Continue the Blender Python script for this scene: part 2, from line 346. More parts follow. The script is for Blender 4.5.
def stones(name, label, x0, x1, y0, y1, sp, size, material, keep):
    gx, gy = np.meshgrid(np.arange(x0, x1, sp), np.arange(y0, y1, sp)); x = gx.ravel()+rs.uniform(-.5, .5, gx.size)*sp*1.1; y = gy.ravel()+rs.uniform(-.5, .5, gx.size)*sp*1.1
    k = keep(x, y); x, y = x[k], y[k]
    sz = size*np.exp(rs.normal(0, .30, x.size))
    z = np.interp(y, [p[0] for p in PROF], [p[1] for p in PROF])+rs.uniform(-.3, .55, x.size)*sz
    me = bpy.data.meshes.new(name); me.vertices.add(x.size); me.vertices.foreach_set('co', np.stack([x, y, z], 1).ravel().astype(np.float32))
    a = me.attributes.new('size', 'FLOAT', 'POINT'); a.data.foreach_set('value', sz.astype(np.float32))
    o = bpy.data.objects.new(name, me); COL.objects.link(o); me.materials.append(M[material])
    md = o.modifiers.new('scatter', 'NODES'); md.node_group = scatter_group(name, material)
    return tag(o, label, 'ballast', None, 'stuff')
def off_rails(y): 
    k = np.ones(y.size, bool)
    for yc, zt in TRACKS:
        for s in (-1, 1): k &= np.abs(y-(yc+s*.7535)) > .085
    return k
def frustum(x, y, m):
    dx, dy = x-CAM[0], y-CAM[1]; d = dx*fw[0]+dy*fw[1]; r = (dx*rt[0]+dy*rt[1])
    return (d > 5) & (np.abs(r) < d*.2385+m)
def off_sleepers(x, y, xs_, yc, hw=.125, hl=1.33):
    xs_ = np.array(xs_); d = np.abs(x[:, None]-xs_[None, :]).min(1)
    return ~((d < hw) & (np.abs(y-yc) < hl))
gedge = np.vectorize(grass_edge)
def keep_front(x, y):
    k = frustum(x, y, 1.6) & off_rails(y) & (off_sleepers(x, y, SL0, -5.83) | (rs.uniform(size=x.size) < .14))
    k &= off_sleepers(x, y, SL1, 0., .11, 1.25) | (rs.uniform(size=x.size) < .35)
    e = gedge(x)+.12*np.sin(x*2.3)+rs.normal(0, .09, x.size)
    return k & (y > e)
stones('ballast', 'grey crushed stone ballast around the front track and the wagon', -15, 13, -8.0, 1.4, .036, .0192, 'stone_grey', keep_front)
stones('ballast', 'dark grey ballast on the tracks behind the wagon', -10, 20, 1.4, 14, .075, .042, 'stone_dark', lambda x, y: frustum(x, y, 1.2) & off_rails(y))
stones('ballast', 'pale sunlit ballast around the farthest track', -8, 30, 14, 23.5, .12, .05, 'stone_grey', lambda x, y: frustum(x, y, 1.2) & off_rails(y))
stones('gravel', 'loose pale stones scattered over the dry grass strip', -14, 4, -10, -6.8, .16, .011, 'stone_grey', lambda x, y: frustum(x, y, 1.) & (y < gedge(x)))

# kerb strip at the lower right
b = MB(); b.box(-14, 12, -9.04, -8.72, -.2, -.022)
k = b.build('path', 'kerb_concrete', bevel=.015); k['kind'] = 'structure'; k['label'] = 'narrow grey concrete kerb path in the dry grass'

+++

From the listing above, extract every line exactly as it stands.

Continue the Blender Python script for this scene: part 2, from line 346. More parts follow. The script is for Blender 4.5.
def stones(name, label, x0, x1, y0, y1, sp, size, material, keep):
    gx, gy = np.meshgrid(np.arange(x0, x1, sp), np.arange(y0, y1, sp)); x = gx.ravel()+rs.uniform(-.5, .5, gx.size)*sp*1.1; y = gy.ravel()+rs.uniform(-.5, .5, gx.size)*sp*1.1
    k = keep(x, y); x, y = x[k], y[k]
    sz = size*np.exp(rs.normal(0, .30, x.size))
    z = np.interp(y, [p[0] for p in PROF], [p[1] for p in PROF])+rs.uniform(-.3, .55, x.size)*sz
    me = bpy.data.meshes.new(name); me.vertices.add(x.size); me.vertices.foreach_set('co', np.stack([x, y, z], 1).ravel().astype(np.float32))
    a = me.attributes.new('size', 'FLOAT', 'POINT'); a.data.foreach_set('value', sz.astype(np.float32))
    o = bpy.data.objects.new(name, me); COL.objects.link(o); me.materials.append(M[material])
    md = o.modifiers.new('scatter', 'NODES'); md.node_group = scatter_group(name, material)
    return tag(o, label, 'ballast', None, 'stuff')
def off_rails(y): 
    k = np.ones(y.size, bool)
    for yc, zt in TRACKS:
        for s in (-1, 1): k &= np.abs(y-(yc+s*.7535)) > .085
    return k
def frustum(x, y, m):
    dx, dy = x-CAM[0], y-CAM[1]; d = dx*fw[0]+dy*fw[1]; r = (dx*rt[0]+dy*rt[1])
    return (d > 5) & (np.abs(r) < d*.2385+m)
def off_sleepers(x, y, xs_, yc, hw=.125, hl=1.33):
    xs_ = np.array(xs_); d = np.abs(x[:, None]-xs_[None, :]).min(1)
    return ~((d < hw) & (np.abs(y-yc) < hl))
gedge = np.vectorize(grass_edge)
def keep_front(x, y):
    k = frustum(x, y, 1.6) & off_rails(y) & (off_sleepers(x, y, SL0, -5.83) | (rs.uniform(size=x.size) < .14))
    k &= off_sleepers(x, y, SL1, 0., .11, 1.25) | (rs.uniform(size=x.size) < .35)
    e = gedge(x)+.12*np.sin(x*2.3)+rs.normal(0, .09, x.size)
    return k & (y > e)
stones('ballast', 'grey crushed stone ballast around the front track and the wagon', -15, 13, -8.0, 1.4, .036, .0192, 'stone_grey', keep_front)
stones('ballast', 'dark grey ballast on the tracks behind the wagon', -10, 20, 1.4, 14, .075, .042, 'stone_dark', lambda x, y: frustum(x, y, 1.2) & off_rails(y))
stones('ballast', 'pale sunlit ballast around the farthest track', -8, 30, 14, 23.5, .12, .05, 'stone_grey', lambda x, y: frustum(x, y, 1.2) & off_rails(y))
stones('gravel', 'loose pale stones scattered over the dry grass strip', -14, 4, -10, -6.8, .16, .011, 'stone_grey', lambda x, y: frustum(x, y, 1.) & (y < gedge(x)))

# kerb strip at the lower right
b = MB(); b.box(-14, 12, -9.04, -8.72, -.2, -.022)
k = b.build('path', 'kerb_concrete', bevel=.015); k['kind'] = 'structure'; k['label'] = 'narrow grey concrete kerb path in the dry grass'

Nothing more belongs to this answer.